Most people who are unemployed are actively looking for work, while others may have stopped looking and returned to school or training to bolster their chances, and still others may have for various reasons stopped looking altogether and have settled in for a life relying on some form of charity/assistance. And for physical or mental health reasons, some who are unemployed may never work for pay for stretches of time until they recover enough to seek work again.
What’s the purpose of work anyhow? And given that there’s only twenty-four hours in a day, why choose to spend seven to twelve of them apart from the ones we love most, many of us working in jobs we find unrewarding and difficult, sometimes even bad for our health? Curious.
Well for starters, work accomplishes things that we feel need to get done in order to improve our lives. Without work, we wouldn’t have those nicely paved roads to drive on, the cars themselves wouldn’t be made, and the fuels used to power them wouldn’t be available. Without work we’d have no one to go to when we were ill, no teacher to learn from, no policeman to keep us safe as we sleep and the list goes on and on.
When we give our skills, expertise and knowledge in exchange for pay, we contribute to the betterment of the society in which we live. Hence the purpose of work is that work gives us purpose. We may feel genuinely better when we are working, not only for the income that work provides, but because the work we do gives us purpose, allows us to feel useful and contributing once again. Often in talking with the unemployed, conversations don’t really revolve around money as much as they do around the loss of self-esteem and the loss of purpose. “I don’t know what to do” is heard more than, “I don’t know how to make money.”
One issue with someone experiencing short-term unemployment is that after being rejected by an employer, the message is interpreted as, “we value the skills and experience that someone else has more than we value what you would contribute.” While disheartening, there are other employers to appeal to. However, the message received by long-term unemployed job seekers from an accumulation of many rejections is, “your skills are now obsolete, your knowledge no longer relevant, your value has therefore diminished, and ultimately, we don’t value YOU.” Ouch.
And when out of work, instead of having a purpose in our daily lives that others highly value, it may seem that our biggest purpose for the day is reduced to getting dressed, watching a television show or cleaning the house.
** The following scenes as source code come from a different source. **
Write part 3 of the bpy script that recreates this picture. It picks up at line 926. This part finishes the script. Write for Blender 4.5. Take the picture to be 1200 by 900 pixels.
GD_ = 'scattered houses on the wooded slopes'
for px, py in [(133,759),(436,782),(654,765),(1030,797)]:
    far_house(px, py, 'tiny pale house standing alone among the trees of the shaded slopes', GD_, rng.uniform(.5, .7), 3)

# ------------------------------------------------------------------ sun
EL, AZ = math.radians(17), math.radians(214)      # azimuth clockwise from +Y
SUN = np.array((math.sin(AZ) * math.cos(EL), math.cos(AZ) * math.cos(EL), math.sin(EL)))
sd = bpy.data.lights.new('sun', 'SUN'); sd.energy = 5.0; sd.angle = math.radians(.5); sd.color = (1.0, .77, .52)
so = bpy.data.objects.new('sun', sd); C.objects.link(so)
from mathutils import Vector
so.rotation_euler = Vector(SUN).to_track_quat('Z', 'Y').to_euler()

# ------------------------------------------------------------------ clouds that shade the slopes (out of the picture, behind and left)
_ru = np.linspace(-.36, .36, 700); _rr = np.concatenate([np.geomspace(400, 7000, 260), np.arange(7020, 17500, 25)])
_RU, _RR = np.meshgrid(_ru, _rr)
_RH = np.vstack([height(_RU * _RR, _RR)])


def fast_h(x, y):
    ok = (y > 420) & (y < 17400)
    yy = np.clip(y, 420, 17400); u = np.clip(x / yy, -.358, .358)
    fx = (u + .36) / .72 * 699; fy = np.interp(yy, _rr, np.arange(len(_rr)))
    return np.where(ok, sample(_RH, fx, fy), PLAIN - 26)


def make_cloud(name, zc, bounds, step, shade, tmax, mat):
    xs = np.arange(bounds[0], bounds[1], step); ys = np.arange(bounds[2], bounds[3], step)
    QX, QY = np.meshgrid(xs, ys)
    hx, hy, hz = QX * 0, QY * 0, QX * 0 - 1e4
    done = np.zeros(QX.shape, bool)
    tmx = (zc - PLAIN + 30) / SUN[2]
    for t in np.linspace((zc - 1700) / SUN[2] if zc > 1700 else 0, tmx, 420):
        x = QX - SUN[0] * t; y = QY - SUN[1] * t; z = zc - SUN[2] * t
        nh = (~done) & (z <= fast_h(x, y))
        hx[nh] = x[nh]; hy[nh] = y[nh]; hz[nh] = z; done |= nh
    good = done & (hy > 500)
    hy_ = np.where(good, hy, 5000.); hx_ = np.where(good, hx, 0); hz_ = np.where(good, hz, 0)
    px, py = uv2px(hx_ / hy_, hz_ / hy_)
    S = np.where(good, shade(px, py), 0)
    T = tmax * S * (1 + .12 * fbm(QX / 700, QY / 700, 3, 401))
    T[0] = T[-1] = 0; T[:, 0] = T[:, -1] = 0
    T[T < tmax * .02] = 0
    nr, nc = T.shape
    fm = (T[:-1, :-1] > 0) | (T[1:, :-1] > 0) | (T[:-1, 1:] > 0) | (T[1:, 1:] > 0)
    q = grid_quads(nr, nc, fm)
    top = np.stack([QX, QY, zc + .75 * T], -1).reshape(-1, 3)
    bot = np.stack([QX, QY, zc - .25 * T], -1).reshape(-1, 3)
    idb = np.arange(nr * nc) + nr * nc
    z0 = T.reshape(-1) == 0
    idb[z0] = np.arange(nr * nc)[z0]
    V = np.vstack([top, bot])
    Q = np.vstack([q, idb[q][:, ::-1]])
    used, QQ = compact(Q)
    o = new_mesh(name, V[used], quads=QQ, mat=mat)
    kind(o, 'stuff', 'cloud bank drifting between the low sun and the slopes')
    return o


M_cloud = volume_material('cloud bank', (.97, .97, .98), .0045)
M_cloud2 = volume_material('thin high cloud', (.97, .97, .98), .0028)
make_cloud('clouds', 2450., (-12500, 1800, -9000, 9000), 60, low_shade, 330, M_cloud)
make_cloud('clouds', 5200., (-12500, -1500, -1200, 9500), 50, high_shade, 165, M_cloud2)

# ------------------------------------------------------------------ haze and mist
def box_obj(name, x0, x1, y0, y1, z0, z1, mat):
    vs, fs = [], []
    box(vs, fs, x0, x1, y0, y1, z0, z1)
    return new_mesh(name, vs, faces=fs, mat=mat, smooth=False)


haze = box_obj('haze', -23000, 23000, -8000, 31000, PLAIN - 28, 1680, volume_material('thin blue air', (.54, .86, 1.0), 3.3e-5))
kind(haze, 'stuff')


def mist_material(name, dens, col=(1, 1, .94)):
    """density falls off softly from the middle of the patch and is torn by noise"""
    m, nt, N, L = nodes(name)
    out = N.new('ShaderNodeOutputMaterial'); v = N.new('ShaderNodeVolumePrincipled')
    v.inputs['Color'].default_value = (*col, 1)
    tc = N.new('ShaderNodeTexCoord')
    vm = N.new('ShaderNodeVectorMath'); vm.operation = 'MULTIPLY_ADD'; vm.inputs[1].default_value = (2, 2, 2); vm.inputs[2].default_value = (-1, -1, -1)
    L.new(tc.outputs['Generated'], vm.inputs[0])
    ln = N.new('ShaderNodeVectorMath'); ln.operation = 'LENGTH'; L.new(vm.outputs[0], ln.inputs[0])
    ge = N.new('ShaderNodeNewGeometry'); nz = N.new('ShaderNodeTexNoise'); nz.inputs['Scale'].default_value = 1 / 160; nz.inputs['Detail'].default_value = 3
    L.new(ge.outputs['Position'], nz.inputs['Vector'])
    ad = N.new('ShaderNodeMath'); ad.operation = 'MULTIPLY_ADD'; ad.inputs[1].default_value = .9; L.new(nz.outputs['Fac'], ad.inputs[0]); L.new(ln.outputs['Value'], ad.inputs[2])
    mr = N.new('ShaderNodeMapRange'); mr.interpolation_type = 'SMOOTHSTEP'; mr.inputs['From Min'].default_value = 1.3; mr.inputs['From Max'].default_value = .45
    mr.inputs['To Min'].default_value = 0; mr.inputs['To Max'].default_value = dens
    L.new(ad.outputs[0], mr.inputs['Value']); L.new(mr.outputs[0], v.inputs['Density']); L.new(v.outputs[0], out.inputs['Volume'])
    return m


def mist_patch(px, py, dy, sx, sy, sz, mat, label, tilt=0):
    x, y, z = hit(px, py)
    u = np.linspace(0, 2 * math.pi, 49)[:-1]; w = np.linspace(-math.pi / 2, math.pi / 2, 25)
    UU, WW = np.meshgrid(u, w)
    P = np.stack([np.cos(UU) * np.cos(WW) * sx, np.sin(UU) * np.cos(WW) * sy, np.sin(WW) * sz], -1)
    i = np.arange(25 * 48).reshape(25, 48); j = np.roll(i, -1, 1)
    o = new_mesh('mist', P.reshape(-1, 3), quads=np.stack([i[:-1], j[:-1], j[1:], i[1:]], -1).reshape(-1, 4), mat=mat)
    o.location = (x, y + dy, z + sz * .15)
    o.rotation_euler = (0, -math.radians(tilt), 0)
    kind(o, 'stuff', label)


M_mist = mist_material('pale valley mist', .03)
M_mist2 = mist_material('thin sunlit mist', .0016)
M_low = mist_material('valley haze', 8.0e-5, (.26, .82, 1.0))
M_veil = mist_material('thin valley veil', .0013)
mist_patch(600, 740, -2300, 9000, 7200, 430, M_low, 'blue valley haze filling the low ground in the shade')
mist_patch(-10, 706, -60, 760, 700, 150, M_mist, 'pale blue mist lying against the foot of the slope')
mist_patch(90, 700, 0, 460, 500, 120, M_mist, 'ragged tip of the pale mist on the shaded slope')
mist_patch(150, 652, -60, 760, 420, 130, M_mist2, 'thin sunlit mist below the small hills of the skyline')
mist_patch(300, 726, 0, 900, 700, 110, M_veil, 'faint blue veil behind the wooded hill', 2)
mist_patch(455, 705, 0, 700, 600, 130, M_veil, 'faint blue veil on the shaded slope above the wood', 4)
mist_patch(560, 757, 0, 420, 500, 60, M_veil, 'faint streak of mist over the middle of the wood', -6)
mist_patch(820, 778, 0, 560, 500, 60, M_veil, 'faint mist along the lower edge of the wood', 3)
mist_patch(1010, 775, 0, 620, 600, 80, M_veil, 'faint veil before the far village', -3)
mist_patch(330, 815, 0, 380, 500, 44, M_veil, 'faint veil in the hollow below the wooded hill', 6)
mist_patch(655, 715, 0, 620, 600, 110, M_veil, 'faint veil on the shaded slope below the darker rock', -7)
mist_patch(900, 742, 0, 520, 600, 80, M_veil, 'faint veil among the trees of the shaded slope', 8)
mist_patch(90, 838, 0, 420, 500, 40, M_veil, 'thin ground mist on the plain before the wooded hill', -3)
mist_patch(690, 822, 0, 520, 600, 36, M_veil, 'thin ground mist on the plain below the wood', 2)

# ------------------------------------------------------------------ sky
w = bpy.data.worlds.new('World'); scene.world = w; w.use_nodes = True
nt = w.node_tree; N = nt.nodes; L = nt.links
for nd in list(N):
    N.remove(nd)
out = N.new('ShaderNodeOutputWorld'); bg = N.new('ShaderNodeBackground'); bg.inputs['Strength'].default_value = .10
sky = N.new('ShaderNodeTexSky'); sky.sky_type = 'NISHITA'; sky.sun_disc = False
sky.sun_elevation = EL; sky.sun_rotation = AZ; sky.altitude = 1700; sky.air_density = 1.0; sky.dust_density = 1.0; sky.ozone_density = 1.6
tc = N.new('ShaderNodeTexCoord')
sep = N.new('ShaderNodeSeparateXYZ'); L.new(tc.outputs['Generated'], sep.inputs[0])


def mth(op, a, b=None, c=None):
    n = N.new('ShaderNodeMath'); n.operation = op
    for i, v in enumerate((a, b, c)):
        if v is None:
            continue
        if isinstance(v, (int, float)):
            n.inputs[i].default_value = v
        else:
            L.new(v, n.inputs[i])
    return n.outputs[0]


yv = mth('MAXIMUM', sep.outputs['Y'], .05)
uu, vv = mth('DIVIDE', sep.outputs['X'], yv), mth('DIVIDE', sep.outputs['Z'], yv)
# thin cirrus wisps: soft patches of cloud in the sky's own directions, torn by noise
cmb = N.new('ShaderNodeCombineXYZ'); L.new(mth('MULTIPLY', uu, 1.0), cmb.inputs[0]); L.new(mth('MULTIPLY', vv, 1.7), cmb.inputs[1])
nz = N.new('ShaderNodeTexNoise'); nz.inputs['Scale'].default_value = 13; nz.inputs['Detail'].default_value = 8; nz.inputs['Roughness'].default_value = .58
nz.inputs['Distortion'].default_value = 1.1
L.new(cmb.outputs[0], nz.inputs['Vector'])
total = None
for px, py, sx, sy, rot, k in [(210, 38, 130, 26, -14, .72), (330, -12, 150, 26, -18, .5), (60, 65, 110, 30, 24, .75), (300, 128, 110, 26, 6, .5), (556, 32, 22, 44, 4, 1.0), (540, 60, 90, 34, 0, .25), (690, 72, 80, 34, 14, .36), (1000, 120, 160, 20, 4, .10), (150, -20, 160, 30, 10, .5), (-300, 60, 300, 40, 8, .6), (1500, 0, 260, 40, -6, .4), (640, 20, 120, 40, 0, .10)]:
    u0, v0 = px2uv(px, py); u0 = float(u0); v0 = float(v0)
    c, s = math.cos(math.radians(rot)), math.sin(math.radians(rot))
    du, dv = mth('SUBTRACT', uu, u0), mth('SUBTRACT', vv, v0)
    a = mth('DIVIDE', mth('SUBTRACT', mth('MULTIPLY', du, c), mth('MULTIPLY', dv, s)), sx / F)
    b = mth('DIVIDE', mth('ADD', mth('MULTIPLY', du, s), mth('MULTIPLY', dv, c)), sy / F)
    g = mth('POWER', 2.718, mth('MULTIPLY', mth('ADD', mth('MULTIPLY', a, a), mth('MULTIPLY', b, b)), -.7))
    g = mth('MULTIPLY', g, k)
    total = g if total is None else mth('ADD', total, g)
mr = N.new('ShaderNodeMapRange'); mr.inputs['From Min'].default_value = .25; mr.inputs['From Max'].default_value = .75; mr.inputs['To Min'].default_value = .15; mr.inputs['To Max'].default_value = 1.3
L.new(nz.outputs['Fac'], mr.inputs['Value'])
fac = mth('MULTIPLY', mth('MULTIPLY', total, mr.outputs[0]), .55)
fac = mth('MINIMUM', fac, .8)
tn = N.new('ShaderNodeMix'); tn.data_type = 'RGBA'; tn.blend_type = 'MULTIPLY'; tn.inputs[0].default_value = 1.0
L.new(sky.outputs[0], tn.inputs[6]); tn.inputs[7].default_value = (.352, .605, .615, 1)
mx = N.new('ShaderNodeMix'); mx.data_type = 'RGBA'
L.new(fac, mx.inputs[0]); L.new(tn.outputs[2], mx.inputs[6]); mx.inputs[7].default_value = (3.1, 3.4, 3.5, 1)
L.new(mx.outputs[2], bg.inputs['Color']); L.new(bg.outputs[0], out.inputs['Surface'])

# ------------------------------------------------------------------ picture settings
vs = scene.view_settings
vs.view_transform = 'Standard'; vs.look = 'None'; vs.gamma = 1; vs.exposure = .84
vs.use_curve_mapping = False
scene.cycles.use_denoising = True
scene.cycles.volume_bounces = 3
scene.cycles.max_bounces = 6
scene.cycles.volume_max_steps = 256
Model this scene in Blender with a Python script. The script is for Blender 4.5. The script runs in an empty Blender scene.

These events are not ones to proudly share with our family and friends, and so our lack of purpose rolls over into a lack of self-esteem. With low self-esteem, it becomes more commonplace to avoid public interaction where our lack of purpose tends to become magnified. Instead of being asked how we are and what is of interest to us, we get asked, “so what do you do for a living?” a version of, “so what’s your purpose?”
Take an entry-level job posting at a fast-food establishment or retail store. How an unemployed person views that opportunity depends on many factors, including their previous jobs, but one key factor is how long the person has been unemployed. Many people take those jobs not because of the money (which is generally minimum wage), but because the job itself provides them with a purpose; a reason to get up, dressed, out the door, and they feel wanted and ‘fit in again’ when working. They appear to the rest of us as a, “regular working person;” the key word being, ‘regular.’
So why do some reject the entry-level job in retail or fast-foods as examples? Primarily I think because of their own perceptions of the job. While unemployed and in the privacy of their own apartments or homes, they can retreat from public scrutiny and deal with their loss of status and purpose alone. They worry that taking such a job only puts them on public display, and heaven forbid someone they know should see them or worse yet be served by them. Now they worry even more that news will spread and the message will be, “Poor so-and-so, I saw him or her down at the store and do you know he’s/she’s reduced to selling coffee and has to wear that ugly uniform?” What they are really discussing is the seemingly lowly purpose you may have sunk to.
However, work can be very uplifting and a boost to our self-esteem if we are in either a prestigious job, or the work is highly valued by the person doing it. A man I know takes great pride and pleasure in being a Dishwasher and so highly values the job that he is in fact in his dream job. Not high on my personal list of jobs I’d want, but it’s integral not to judge the job, nor by association the person performing it. Society needs all kinds of work performed, and the people who do the work should be valued not only for what they do, but for who they are first, and how they do the work second.
Just imagine the change you personally could bring about if today you said the to person serving you coffee, changing your oil, answering your phone call, etc., “Thank you! I appreciate you and the job you do!” Maybe you’d spark something wonderful.